→ **Exercise brief**
All of the material below is to be restated word for word, apart from the pictures.

--- START ---

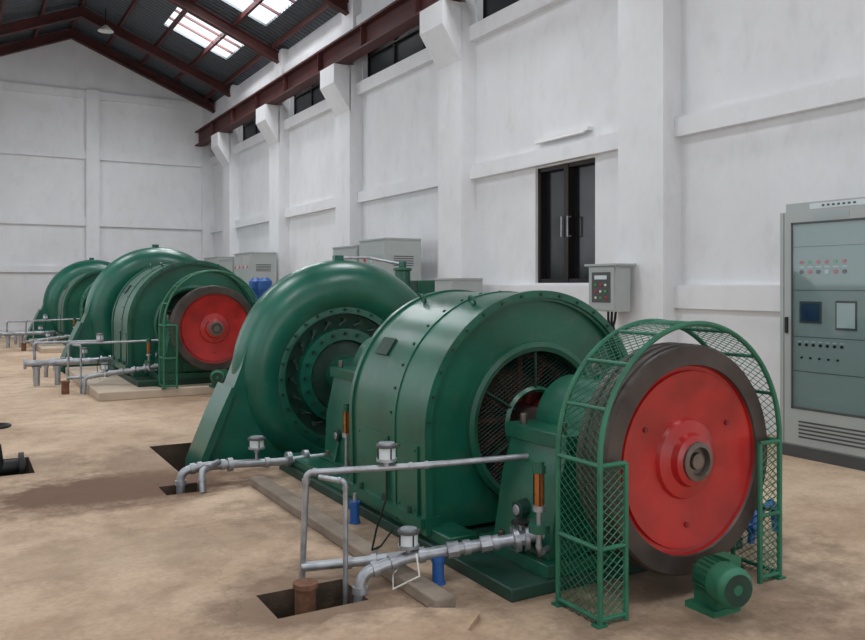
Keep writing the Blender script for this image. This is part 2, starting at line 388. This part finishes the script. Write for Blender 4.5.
for sx in(-1,1):
    for z in(.03,.36,.75): g.cyl((GX+sx*R,g0,z),(GX+sx*R,g1,z),.012,GUARDG,seg=8)
    xo,xi=sx*R,sx*(R-.16)
    zt=.75
    g.cyl((GX+xi,g0,0),(GX+xi,g0,zt),.014,GUARDG,seg=8)
    for z in(.03,.36,zt): g.cyl((GX+xi,g0,z),(GX+xo,g0,z),.012,GUARDG,seg=8)
    ni2,nj2=38,6
    for i in range(ni2):
        for j in range(nj2+1):
            if (i+j)%2: continue
            for dj in(-1,1):
                jj=j+dj
                if 0<=jj<=nj2: g.wire((GX+xi+(xo-xi)*j/nj2,g0,zt*i/ni2),(GX+xi+(xo-xi)*jj/nj2,g0,zt*(i+1)/ni2),.0025,GUARDG)
    g.bb((GX+sx*R-.03,g0-.02,0),(GX+sx*R+.03,g0+.03,.01),GUARDG)
    g.bb((GX+sx*R-.03,g1-.03,0),(GX+sx*R+.03,g1+.02,.01),GUARDG)
guard=g.obj('flywheel_guard',(AX,3.1,0))
m=M()
m.bb((UX(-.86),3.38,0),(UX(.86),6.85,.07),GREEND)
m.bb((UX(-.82),4.05,.07),(UX(-.62),6.8,.14),GREEN); m.bb((UX(.62),4.05,.07),(UX(.82),6.8,.14),GREEN)
base=m.obj('machine_base_frame',(AX,5,0),bevel=.008)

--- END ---

→ **Exercise answer**
Keep writing the Blender script for this image. This is part 2, starting at line 388. This part finishes the script. Write for Blender 4.5.
for sx in(-1,1):
    for z in(.03,.36,.75): g.cyl((GX+sx*R,g0,z),(GX+sx*R,g1,z),.012,GUARDG,seg=8)
    xo,xi=sx*R,sx*(R-.16)
    zt=.75
    g.cyl((GX+xi,g0,0),(GX+xi,g0,zt),.014,GUARDG,seg=8)
    for z in(.03,.36,zt): g.cyl((GX+xi,g0,z),(GX+xo,g0,z),.012,GUARDG,seg=8)
    ni2,nj2=38,6
    for i in range(ni2):
        for j in range(nj2+1):
            if (i+j)%2: continue
            for dj in(-1,1):
                jj=j+dj
                if 0<=jj<=nj2: g.wire((GX+xi+(xo-xi)*j/nj2,g0,zt*i/ni2),(GX+xi+(xo-xi)*jj/nj2,g0,zt*(i+1)/ni2),.0025,GUARDG)
    g.bb((GX+sx*R-.03,g0-.02,0),(GX+sx*R+.03,g0+.03,.01),GUARDG)
    g.bb((GX+sx*R-.03,g1-.03,0),(GX+sx*R+.03,g1+.02,.01),GUARDG)
guard=g.obj('flywheel_guard',(AX,3.1,0))
m=M()
m.bb((UX(-.86),3.38,0),(UX(.86),6.85,.07),GREEND)
m.bb((UX(-.82),4.05,.07),(UX(-.62),6.8,.14),GREEN); m.bb((UX(.62),4.05,.07),(UX(.82),6.8,.14),GREEN)
base=m.obj('machine_base_frame',(AX,5,0),bevel=.008)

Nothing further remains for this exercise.